Konu ile ilgili olarak meşhur Muaz hadisi neyin temel kaynak, neyin yardımcı kaynak oluşuyla ilgili bize önemli ipuçları vermektedir.

Hz. Peygamber Muaz b. Cebel(r)'i Yemen'e vali olarak gönderirken, ona karşılaşacağı meseleleri nasıl çözeceğini, nasıl bir yol izleyeceğini sorunca, Muaz'ın cevabı şu olmuştur: "Önce Kur'an'da çözümü arayacağını, onda bulamazsam senin sünnetine (modeline, yöntemine) başvuracağım, onda da bulamazsam kendi görüşüme göre hüküm ve karar vereceğim."(5) Hadiste ikinci yardımcı kaynak olarak belirtilen yöneticinin görüşünün (kendi görüşümüzün) de, hükmetmede önemli bir kaynak olduğu vurgusuna dikkat etmeliyiz.

Sonuç

Kur'an'ın dışında, ona alternatif, ölçüsüzce rakip kaynaklar oluşturmak bir ifratı oluşturmaktadır. Kur'an'a rakip olarak temel kaynakmış gibi lanse edilen verilere tepki duyarak, Kur'an'ın tek kaynak olduğu anlayışı da tefriti oluşturmakladır.

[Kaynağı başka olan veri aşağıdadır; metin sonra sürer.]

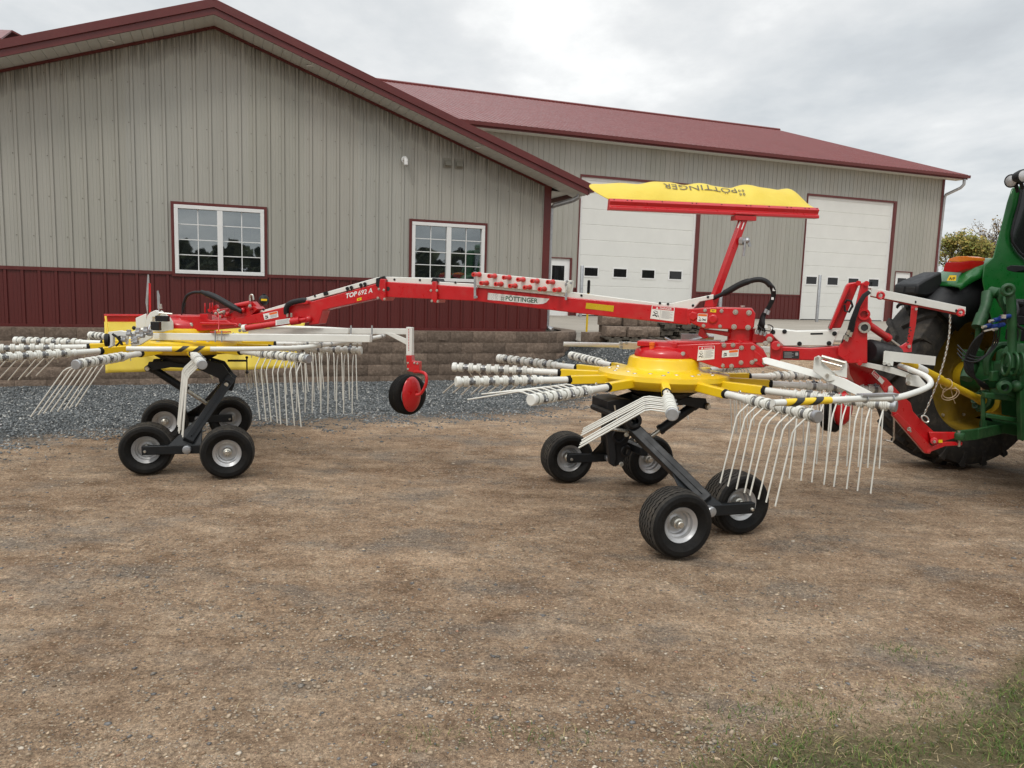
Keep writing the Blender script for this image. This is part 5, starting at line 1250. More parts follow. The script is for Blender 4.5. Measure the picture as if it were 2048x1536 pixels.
hpoly(m, [(1629, 715, 5.12), (1638, 711, 5.12), (1645, 716, 5.12), (1648, 727, 5.12), (1668, 745, 5.10), (1676, 760, 5.09), (1655, 763, 5.10), (1640, 752, 5.12), (1626, 742, 5.12)], .012)
hpoly(m, [(1682, 722, 5.08), (1693, 722, 5.07), (1695, 728, 5.07), (1694, 756, 5.06), (1676, 752, 5.08), (1664, 742, 5.09), (1686, 740, 5.07)], .012); GA = m.build('guard_bracket', 'offwhite', RK, bevel=.003)
m = MB(); m.cyl(hp(1643, 713, 5.10), hp(1690, 726, 5.05), .012, 8); m.cyl(hp(1643, 722, 5.10), hp(1684, 733, 5.05), .008, 8)
for x, y in ((1634, 716), (1654, 750), (1684, 729)): m.lathe([(0, .03), (.011, .03), (.013, 0)], hp(x, y, 5.11), NC, 6)
m.build('bracket_bolts', 'zinc', GA)
m = MB(); hpoly(m, [(1718, 722, 5.45), (1790, 736, 5.30), (1812, 744, 5.28), (1830, 752, 5.28), (1815, 756, 5.28), (1765, 742, 5.35), (1718, 731, 5.45)], .04)
hpoly(m, [(1814, 747, 5.26), (1838, 752, 5.26), (1852, 768, 5.24), (1846, 776, 5.24), (1818, 771, 5.26), (1812, 766, 5.26)], .012); GB_ = m.build('guard_bracket', 'offwhite', RK, bevel=.003)
m = MB()
for x, y in ((1817, 751), (1816, 766)): m.lathe([(0, .02), (.013, .02), (.015, 0)], hp(x, y, 5.25), NC, 8)
m.build('bracket_bolts', 'zinc', GB_)
rz_ = 1.17
rp = spl([G(253, 697.5, rz_), G(330, 698, rz_), G(420, 698, rz_), G(520, 697.5, rz_), G(600, 695, rz_), G(660, 688, rz_+.02), G(715, 680, rz_+.03), G(755, 674.5, rz_+.05), G(766, 669, rz_+.07), G(745, 664, rz_+.07), G(690, 659.5, rz_+.07), G(620, 656, rz_+.07), G(540, 654, rz_+.07)])
m = MB(); m.tube(rp, .019, 14); GR = m.build('guard_tube', 'offwhite', RK); hazard(rp, 7, 12, .019, GR)
m = MB()
for i in (28, 30, 44, 46): m.torus(rp[i], rp[i+1]-rp[i], .022, .006, 16, 6)
m.build('tube_clamps', 'galv', GR)
# rails under the beam and the feeler wheel at the rear rotor
m = MB(); m.bar(mp(302, 673, .36), mp(742, 677, .30), .05, .062); m.bar(mp(500, 663, -.02), mp(700, 662, -.02), .06, .05); R1 = m.build('rear_rail', 'offwhite', RK, bevel=.005)
m = MB(); m.bar(mp(690, 662, -.05), mp(815, 663, -.05), .05, .05); hpo = [mp(x, y, -.02) for x, y in ((768, 666), (785, 666), (813, 678), (813, 690))]; m.prism(hpo, NC*-.02)
poly(m, [(812, 654), (824, 655), (824, 711), (812, 711)], .0, .045); R2 = m.build('feeler_arm', 'offwhite', RK, bevel=.004)
m = MB()
for k in range(14): m.lathe([(0, .001), (.0045, .001)], mp(817.5, 659+k*3.2, .0), NC, 8)
m.build('holes', 'decalred', R2, recalc=False)
m = MB()
for x in (702, 744): m.bar(mp(x, 651, .03), mp(x, 680, .03), .008, .012); m.bar(mp(x, 651, -.10), mp(x, 680, -.10), .008, .012)
for x in (430.5, 443.5): m.tube([mp(x, 661, .39), mp(x, 684, .39)], .006, 8)
m.build('u_bolts', 'galv', R1)
m = MB(); poly(m, [(812, 711), (823, 711), (824, 722), (838, 724), (838, 741), (828, 745), (814, 742)], .012, .06); m.tube(spl([mp(828, 744, .0), mp(842, 744, .05), mp(852, 750, .08), mp(852, 768, .09), mp(842, 787, .09), mp(832, 790, .085)], 4), .013, 10); FF = m.build('feeler_fork', 'red', RK, bevel=.003)
m = MB(); bolts(m, [(816, 726), (816, 738), (829, 726), (835, 727)], .013, .007, .01); m.build('bolts', 'zinc', FF)
def feeler(c, ax, parent_label=None):
    ax = Vector(ax).normalized(); R = .182; hw = .056; h = MB(); h.lathe([(0, .05), (.012, .05), (.022, .04), (.026, -.04), (0, -.04)], c, ax, 14); H = h.build('feeler_wheel', 'galv', RK)
    prof = [(R*.55, -hw*.7), (R*.62, -hw*.95), (R*.8, -hw*1.02), (R*.93, -hw*.9)]
    for i in range(4):
        a = -hw*.8+1.6*hw*i/4; b = a+.4*hw; prof += [(R-.006, a+.001), (R, a+.005), (R, b-.005), (R-.006, b-.001)]
    prof += [(R*.93, hw*.9), (R*.8, hw*1.02), (R*.62, hw*.95), (R*.55, hw*.7)]
    t = MB(); t.lathe(prof, c, ax, 48); t.build('tyre', 'rubber', H)
    r = MB(); r.lathe([(0, .0), (.06, .0), (.075, .01), (.085, .04), (R*.57, .055), (R*.58, .05), (R*.5, .0), (R*.57, -.05), (R*.58, -.055), (0, -.02)], c, ax, 36); r.build('rim', 'rim', H)
    return H
fc_ = at(815, 789, 6.95); fax = Vector((.70, -.72, 0)).normalized(); feeler(fc_, fax)
m = MB(); q = fc_+fax*.07; m.sphere(q+Vector((-.01, 0, .01)), .162, 20, 14, (.66, .64, 1.0)); o = m.build('wheel_shield', 'red', RK)
for i, v in enumerate(o.data.vertices):
    w_ = v.co + Vector(ORG[RK.name]) - q; dpt = w_.dot(fax); v.co -= fax*(dpt*.62) if dpt > 0 else fax*dpt
# matching feeler wheel behind the front rotor
fc2 = at(1666, 822, 6.7); feeler(fc2, fax); m = MB(); q = fc2+fax*.07; m.sphere(q+Vector((0, 0, .03)), .15, 18, 12, (.62, .6, 1.0)); m.bar(q+Z3*.1, q+Z3*.33, .05, .05); m.build('wheel_shield', 'red', RK)
m = MB(); m.bar(q+Z3*.33, q+Z3*.52, .04, .06); m.bar(at(1245, 692, 6.6), at(1640, 702, 6.6), .05, .05); m.build('front_rail', 'offwhite', RK, bevel=.004)
m = MB(); m.tube([at(1127, 688, 6.3), at(1240, 690.5, 6.3)], .019, 14); m.bar(at(1238, 690, 6.3), at(1292, 692, 6.3), .05, .05); hpoly(m, [(1240, 684, 6.28), (1262, 684, 6.28), (1262, 697, 6.28), (1240, 697, 6.28)], .03); FG = m.build('far_guard', 'offwhite', RK, bevel=.002)
m = MB()
for x, y in ((1243, 686.5), (1243, 695), (1253, 686)): m.lathe([(0, .015), (.012, .015), (.014, 0)], at(x, y, 6.28), NC, 8)
m.lathe([(.012, .001), (.018, .001)], at(1127, 688, 6.3), Vector((-1, 0, 0)), 10); m.build('bolts', 'galv', FG)
m = MB(); a, b = at(1362, 673, 6.2), at(1410, 674, 6.2); m.bar(a, b, .03, .045); m.cyl(b, b+(b-a)*.35, .022, 12); m.tube(spl([at(1410, 674, 6.2), at(1395, 678, 6.15), at(1372, 682, 6.1), at(1350, 684, 6.1), at(1330, 676, 6.15)], 4), .009, 8);  m.build('linkage', 'galv', RK)
# ---------------------------------------------------------------- folded swath sheets
def sheet(fn, nu, nv, th, name, parent, mat='tarp'):
    vs_ = [fn(i/nu, j/nv) for j in range(nv+1) for i in range(nu+1)]; m = MB(); m.add(vs_, [(j*(nu+1)+i, j*(nu+1)+i+1, (j+1)*(nu+1)+i+1, (j+1)*(nu+1)+i) for j in range(nv) for i in range(nu)])
    o = m.build(name, mat, parent, angle=80); s_ = o.modifiers.new('thickness', 'SOLIDIFY'); s_.thickness = th; return o
ta, tb = at(1217, 409, 5.66), at(1634, 427, 6.02); td = (tb-ta).normalized(); tn_ = Vector((td.y, -td.x, 0)).normalized(); tn_ = tn_ if tn_.y < 0 else -tn_
m = MB(); m.prism([ta+Z3*.042+tn_*.012, ta+Z3*.022+tn_*.030, ta-Z3*.006+tn_*.018, ta-Z3*.020+tn_*.034, ta-Z3*.040+tn_*.034, ta-Z3*.040-tn_*.03, ta+Z3*.042-tn_*.014], tb-ta)
q = at(1487, 437, 5.88); m.bar(q-td*.085, q+td*.085, .08, .035); m.bar(q-td*.09+Z3*.03, q+td*.09+Z3*.03, .09, .012); SB_ = m.build('sheet_bar', 'red', RK, bevel=.003)
m = MB()
for k in (.02, .08, .1, .24, .38, .40, .52, .64, .66, .75, .84, .86, .93, .95, .99):
    m.lathe([(0, .006), (.005, .006), (.006, 0)], ta.lerp(tb, k)+Z3*.032+tn_*.017, tn_, 6)
m.build('rivets', 'black', SB_)
TL = (tb-ta).length
def tarpf(u, v):
    # v 0 at the bar, 1 at the folded-back upper edge; the left end sags into a rounded pocket
    L_ = smooth(u/.16); R_ = smooth((1-u)/.10)
    wav = .010*math.sin(u*29+.6)*v + .007*math.sin(u*17+2)*v + .004*math.sin(u*53+v*4)*v
    h = .178*math.sin(min(1, v*1.02)*1.45)*(.18+.82*R_)*(.80+.20*L_)
    s_ = u*TL - .155*math.sin(v*2.85)*(1-L_)*(1-u) + .02*v*(1-R_)
    back = .30*v + .02*math.sin(u*23)*v
    return ta + td*(s_+.085*v) + Z3*(.036+h+wav*(.3+.7*L_*R_)) - tn_*back + tn_*(.03*math.sin(v*math.pi))
TS = sheet(tarpf, 120, 16, .003, 'swath_sheet', SB_)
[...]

Kur'an'ın onayladığı, bizi başvurmaya ittiği ikinci dereceden kaynaklar vardır. İfrattan kaçarken tefrite tutulmamalıyız. Kur'an temel kaynaktır, tek kaynak değildir.

Dipnotlar

1- Bkz. 3/AI-i İmran, 73; 4/Nisa, 131; Musaddık ve Müheymin; 5/Maide, 48; 20/Taha, 133, 21/Enbiya, 24; 26/Şuara, 196; 12/Yusuf. 111; 16/Nahi, 89; 39/Zümer, 41, 65; 4/Nisa, 43; 42/Şura, 13, 87/A'la, 18, 19

2- Bkz. 10/Yunus, 15; 25/Furkan, 30; 5/Maide 48-49; 7/157

3- Bkz. Kütüb-ü Sitte'den, Ebu Davud'dan bir Hadis'in Kur'an'a uymadığından Ebu Hanife tarafından reddi için bkz. İmam-ı Azam'ın Beş Eseri, el-Alim ve'l-müteallin, sh. 24-25

4- Hayri Kırbaşoğlu, İslam Düşüncesinde Sünnet sh, 114, Ankara Okulu Yayınları, Ekim 1996, Ankara.

5- Tirmizi, Ahkam, 3, Ebu Davut, Akdiye, 11, Daimi, Mukaddime 20; el- Müsned , V. 230. 236, 242.